I apologize for my lack of blogs over the past few weeks, we are still working seven days a week trying to keep up with demand. We have been working on more than two dozen school security assessment projects, keynoting conferences each week and working on many other short notice school security projects.
As mentioned in an earlier blog, our analysts having been noticing some disturbing trends during our school security assessments since the tragic school shooting in Newtown. We have run hundreds of one on one school crisis simulations using video and scripted scenarios since the Sandy Hook school shooting and are continuing to see some reactions of great concern. The effects of stress in crisis situations are well documented and are often observed in these simulations. We are continuing to see school staff react by stating that they would attack or otherwise try to physically disarm individuals who are brandishing a weapon but who are not depicted as an active shooter. Test subjects have chosen these options for a student holding a gun to his head and threatening to kill himself, scenarios where they have been posed with a scenario of a man with a gun approaching the school and seventy five yards from the building and in a number of other instances where it would clearly make the situation worse to confront the aggressor.

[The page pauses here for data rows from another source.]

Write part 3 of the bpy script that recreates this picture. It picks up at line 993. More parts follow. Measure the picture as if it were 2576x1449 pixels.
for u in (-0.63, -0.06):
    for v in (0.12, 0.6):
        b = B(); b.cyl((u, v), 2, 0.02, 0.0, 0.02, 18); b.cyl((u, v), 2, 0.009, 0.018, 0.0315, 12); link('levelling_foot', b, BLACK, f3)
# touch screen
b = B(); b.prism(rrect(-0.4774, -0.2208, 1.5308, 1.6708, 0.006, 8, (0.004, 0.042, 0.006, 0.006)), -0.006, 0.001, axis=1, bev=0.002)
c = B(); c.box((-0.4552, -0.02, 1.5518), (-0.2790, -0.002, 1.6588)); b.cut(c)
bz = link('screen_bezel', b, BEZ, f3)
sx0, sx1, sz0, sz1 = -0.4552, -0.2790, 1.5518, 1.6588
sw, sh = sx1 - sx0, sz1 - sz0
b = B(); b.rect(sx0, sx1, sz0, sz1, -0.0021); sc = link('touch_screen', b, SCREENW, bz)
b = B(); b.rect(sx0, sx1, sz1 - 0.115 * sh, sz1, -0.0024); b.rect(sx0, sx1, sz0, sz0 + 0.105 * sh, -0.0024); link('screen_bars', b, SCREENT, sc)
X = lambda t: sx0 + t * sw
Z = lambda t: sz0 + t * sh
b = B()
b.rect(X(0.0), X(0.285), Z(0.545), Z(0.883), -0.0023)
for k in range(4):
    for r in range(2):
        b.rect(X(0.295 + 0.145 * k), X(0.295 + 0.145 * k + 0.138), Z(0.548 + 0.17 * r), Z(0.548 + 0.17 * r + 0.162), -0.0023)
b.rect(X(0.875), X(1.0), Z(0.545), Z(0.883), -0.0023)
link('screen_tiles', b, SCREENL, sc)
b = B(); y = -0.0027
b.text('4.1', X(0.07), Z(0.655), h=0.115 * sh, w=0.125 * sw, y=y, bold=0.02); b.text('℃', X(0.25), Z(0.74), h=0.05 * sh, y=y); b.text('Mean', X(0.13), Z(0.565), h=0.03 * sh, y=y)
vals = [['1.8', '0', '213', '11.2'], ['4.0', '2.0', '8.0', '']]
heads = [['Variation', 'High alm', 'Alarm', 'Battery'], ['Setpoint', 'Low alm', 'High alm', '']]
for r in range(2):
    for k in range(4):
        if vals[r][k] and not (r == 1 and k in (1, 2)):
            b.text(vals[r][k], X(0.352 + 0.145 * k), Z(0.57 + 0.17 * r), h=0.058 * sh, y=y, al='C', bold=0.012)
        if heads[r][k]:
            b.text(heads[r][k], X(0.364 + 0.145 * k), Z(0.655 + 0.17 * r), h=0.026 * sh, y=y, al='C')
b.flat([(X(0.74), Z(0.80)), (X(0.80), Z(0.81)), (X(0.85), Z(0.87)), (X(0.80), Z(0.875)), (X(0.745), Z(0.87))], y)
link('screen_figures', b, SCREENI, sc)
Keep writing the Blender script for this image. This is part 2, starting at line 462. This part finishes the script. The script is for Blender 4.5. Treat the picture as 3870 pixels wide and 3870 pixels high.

We encourage our clients to observe the crisis simulations during our school security assessments and they typically opt to do so. They are continually amazed at what they see during this critical portion of the assessment process. Concepts that may look fine in a training session or during drills where the administrator provides the instructions to take action, often fail under actual field conditions. Improving the ability of individual staff members to make appropriate life and death decisions quickly and without waiting for approval from a supervisor may be one of the best opportunities we have to reduce mass casualty loss of human life in our schools. Take the time to use valid testing methodologies to evaluate what your employees are likely to do under stress rather than what we might assume they would do.